Tabii ki her dostluğun başlangıcı mektuplar değildir. Bazen de dostluğun sürdürcüsü olur mektuplar. Enis Batur’un Bilge Karasu ile dostluğunda mektubun böyle bir işlevi olduğunu anlıyoruz. “1971’de tanıştım Karasu’yla, 1973 Nisanında dört yıllığına Paris’e gidişime dek yoğun bir ritimde görüştük. Usta-çırak ilişkisinin tipik örneğiydi” diye anlatıyor Enis Batur, kitabın girişindeki söyleşide.

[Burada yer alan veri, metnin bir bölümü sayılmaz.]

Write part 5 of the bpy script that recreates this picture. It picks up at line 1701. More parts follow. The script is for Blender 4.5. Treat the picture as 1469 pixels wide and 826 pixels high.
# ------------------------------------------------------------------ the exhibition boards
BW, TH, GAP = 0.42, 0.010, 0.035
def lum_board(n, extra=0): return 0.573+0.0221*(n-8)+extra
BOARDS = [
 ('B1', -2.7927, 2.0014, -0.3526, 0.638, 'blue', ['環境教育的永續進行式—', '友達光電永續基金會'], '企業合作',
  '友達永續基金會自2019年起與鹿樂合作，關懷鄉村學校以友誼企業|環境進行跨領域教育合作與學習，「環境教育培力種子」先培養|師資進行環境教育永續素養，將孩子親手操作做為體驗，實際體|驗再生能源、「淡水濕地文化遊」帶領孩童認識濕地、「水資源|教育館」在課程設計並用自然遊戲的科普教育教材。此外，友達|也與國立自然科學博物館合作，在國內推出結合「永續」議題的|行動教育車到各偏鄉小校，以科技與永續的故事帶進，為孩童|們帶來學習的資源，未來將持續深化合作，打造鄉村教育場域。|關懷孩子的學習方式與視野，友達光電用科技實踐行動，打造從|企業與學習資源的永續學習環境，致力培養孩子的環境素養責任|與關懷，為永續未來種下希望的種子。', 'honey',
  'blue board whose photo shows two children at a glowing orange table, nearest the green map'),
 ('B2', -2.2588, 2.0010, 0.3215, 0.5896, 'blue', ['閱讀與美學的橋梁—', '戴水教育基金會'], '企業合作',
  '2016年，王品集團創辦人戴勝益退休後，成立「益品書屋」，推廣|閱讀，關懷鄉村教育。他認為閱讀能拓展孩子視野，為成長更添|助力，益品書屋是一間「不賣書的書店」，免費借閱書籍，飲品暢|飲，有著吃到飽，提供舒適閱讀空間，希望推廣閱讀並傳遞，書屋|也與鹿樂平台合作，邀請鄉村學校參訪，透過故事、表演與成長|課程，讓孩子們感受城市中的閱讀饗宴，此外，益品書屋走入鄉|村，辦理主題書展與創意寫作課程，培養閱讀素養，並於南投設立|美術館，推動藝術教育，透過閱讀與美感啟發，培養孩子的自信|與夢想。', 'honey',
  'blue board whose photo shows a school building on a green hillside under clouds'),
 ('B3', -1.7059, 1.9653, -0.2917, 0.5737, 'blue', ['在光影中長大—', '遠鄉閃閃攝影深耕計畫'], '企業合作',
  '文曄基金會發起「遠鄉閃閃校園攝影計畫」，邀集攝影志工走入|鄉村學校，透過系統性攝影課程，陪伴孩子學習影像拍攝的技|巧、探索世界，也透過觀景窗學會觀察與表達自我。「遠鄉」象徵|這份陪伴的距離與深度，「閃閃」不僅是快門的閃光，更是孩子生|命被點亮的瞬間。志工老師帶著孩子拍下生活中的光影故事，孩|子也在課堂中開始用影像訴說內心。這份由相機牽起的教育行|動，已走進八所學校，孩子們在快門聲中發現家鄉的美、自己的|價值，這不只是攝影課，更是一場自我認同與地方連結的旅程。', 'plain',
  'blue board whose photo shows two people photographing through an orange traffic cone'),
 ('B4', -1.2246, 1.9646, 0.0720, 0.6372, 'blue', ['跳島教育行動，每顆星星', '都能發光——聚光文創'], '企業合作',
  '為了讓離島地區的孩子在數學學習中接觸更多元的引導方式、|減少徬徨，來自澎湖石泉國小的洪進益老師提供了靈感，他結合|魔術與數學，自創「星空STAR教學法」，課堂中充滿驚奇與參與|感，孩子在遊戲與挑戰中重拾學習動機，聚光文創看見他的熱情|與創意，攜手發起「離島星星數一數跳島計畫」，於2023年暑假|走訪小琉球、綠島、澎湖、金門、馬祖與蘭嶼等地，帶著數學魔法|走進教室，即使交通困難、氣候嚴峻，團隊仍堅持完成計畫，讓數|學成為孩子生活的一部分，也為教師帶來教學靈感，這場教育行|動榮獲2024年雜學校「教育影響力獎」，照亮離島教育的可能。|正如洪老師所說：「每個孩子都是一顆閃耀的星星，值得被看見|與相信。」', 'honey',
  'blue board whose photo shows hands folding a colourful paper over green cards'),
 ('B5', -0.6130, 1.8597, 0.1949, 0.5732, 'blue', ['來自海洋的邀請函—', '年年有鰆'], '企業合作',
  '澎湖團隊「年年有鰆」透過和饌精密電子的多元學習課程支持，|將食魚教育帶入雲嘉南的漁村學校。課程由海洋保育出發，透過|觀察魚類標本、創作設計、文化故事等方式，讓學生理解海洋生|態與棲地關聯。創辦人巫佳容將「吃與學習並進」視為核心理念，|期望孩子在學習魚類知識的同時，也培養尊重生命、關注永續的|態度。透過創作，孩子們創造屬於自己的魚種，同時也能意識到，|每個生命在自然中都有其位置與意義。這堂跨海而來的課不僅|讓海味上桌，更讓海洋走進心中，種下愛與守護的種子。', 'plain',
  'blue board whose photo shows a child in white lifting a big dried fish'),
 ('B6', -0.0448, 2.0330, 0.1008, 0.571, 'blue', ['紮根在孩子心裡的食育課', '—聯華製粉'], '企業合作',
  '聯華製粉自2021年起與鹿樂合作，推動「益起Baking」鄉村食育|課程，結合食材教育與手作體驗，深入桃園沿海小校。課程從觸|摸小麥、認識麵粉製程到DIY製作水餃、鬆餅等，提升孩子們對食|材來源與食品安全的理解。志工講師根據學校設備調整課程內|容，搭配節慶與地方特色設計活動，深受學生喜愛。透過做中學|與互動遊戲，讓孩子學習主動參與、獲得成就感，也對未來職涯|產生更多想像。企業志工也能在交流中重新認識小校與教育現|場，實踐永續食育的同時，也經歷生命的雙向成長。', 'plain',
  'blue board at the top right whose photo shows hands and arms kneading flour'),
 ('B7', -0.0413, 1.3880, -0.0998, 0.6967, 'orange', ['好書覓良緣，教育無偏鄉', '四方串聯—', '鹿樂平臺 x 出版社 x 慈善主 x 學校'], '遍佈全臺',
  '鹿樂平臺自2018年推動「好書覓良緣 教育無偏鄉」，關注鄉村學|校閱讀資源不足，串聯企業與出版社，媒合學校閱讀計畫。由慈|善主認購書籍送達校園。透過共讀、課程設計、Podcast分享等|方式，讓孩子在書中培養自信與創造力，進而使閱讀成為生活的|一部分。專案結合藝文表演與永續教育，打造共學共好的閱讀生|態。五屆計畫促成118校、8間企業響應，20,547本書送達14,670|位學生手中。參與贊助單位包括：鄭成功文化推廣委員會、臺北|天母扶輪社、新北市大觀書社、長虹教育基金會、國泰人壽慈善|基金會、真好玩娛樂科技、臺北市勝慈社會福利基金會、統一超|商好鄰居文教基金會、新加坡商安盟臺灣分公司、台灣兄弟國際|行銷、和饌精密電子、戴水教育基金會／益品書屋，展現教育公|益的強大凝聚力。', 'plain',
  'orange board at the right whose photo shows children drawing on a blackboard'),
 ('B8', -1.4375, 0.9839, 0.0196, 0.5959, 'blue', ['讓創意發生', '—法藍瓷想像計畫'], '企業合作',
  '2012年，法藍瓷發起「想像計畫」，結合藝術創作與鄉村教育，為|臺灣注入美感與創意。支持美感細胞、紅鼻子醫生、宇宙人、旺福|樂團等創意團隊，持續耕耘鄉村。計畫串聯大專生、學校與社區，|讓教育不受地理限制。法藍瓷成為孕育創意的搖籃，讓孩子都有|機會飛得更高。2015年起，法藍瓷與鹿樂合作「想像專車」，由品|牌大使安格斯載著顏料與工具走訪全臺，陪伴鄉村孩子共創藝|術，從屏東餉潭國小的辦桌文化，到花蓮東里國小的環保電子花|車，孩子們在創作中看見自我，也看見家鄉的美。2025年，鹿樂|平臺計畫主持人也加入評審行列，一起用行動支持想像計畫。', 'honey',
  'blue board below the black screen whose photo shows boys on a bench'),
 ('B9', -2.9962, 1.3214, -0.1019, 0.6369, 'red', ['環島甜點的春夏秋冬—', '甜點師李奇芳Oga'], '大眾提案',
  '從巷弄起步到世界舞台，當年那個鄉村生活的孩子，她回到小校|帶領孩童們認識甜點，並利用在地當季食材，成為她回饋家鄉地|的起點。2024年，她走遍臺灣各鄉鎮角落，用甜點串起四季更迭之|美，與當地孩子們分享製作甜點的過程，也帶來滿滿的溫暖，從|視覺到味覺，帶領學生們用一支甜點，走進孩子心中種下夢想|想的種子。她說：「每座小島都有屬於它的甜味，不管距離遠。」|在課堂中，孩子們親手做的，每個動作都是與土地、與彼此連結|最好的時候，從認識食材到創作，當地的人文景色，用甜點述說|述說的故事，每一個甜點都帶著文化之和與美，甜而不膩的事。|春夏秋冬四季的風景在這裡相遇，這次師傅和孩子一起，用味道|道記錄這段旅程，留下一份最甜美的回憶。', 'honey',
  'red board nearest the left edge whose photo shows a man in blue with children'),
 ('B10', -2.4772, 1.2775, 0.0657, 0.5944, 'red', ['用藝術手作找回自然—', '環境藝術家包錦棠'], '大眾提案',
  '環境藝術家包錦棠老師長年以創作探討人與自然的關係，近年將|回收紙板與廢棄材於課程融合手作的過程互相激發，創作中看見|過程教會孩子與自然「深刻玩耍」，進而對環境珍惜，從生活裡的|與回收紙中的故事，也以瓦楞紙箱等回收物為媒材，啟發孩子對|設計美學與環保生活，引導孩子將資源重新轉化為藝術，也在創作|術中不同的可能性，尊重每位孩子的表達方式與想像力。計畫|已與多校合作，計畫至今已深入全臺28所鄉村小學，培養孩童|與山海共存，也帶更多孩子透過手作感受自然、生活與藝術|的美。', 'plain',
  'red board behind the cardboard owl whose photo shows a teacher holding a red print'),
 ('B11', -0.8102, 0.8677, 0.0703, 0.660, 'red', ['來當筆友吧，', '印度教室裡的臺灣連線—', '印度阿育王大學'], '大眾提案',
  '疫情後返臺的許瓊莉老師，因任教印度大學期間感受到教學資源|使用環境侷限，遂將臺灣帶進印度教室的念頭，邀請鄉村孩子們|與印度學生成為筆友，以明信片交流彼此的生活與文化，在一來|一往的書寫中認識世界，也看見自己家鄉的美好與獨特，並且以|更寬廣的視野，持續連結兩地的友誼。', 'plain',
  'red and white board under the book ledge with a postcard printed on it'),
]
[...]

“Enis Batur’a Mektuplar ve Ankara Yazıları”nı yayına hazırlayan Mesut Varlık sadece mektupları yayınlamakla yetinmemiş onları anlamamızı sağlayacak katkılarda da bulunmuş. Kitap “Ustadan Çırağa, Mesut Varlık’a Yanıtlar”, “Mektuplar 1973-1976 ve 1985-1994”,  Enis Batur’un “Bilge Karasu’nun Ankara’sı” ve Bilge Karasu’nun “Ankara’nın Atkestanelerinde Sığırcık Yetişirdi” başlıklı yazılarından oluşuyor.  Bilge Karasu kendini “Ankara’da yaşayan bir İstanbullu göçmen” diye tanımlarmış. İstanbul’a tutkuyla bağlı olmasına rağmen ömrünün büyük bir bölümünü Ankara’da geçirmiş. Bu yazılar onun Ankara’daki yaşamını ve Ankara’yı nasıl gördüğünü anlamak açısından önemli katkılar.

Tabii mektuplar gibi evrak-ı metrukenin en önemli özelliği sadece eserlerinden tanıdığımız şair ve yazarların düşünce dünyasına ve özeline girmektir. Bilge Karasu’nun mektuplarında da benzeri bir durum oluyor. Büyük ustanın günlük yaşamına, ruh haline, duygu ve düşüncelerine, insanlarla ilişkilerine, geçimini sağlamak için yaptığı işlere, sağlık sorunlarına onun anlatımıyla nüfuz ediyoruz. Kolay bir yaşam değil, mutluluklardan çok sıkıntılar ağır basıyor.

Karasu’nun mektuplarıyla onun yazı masasına da konuk oluyoruz. İlgilendiği konular, okuduğu kitap ve makaleler, neler yazdığı, yazdıklarını yayınlatma çabaları, dergi ve yayıncılarla ilişkileri, kendi yayınlatma sıkıntıları yaşarken çırağı/dostu Enis Batur’un yazdıklarını yayınlatabilmesi için nasıl destek olduğu gibi yazarlığına ilişkin önemli konular var mektuplarda.

Muhatabı kendisini “çırak” bellemiş bir dost olduğu için de bu mektuplar oldukça içten. Bilge Karasu yüreğini açıyor. Enis Batur kendini çırak gibi hissetse de mektuplarda ustadan pek öğütler yok. Küçük birkaç uyarı dışında Bilge Karasu’nun Enis Batur’un yazdıklarını beğendiğini, gelecekte çok daha iyi şeyler yazacağına inandığını anlıyoruz. Genelde takdirlerini söylüyor. Bu da usta’nın çırağına yaklaşımı olarak değerlendirilebilir tabii. Ama mektuplardan çıkan hava dostluğun ağır bastığını gösteriyor. Karasu, Enis Batur’u bir yakın dost olarak görüyor. Onu özlüyor, öpüyor, hasretle kucaklıyor. Aralarında kişisel bir yakınlık var.

Bilge Karasu mektuplarını karşılıklı sohbet olarak görüyor.  Enis Batur’la oturup konuşma imkânı olsa neler anlatacaksa onları yazıya döküyor. Bu tavrı da samimi ve sıcak bir anlatım ortaya çıkmasını sağlamış. Mektupların üslubu okur olarak bizi hemen metne bağlıyor.

Enis Batur’a Mektuplar ve Ankara Yazıları, Bilge Karasu, Haz. Mesut Varlık, Metis Yay. Mart 2024.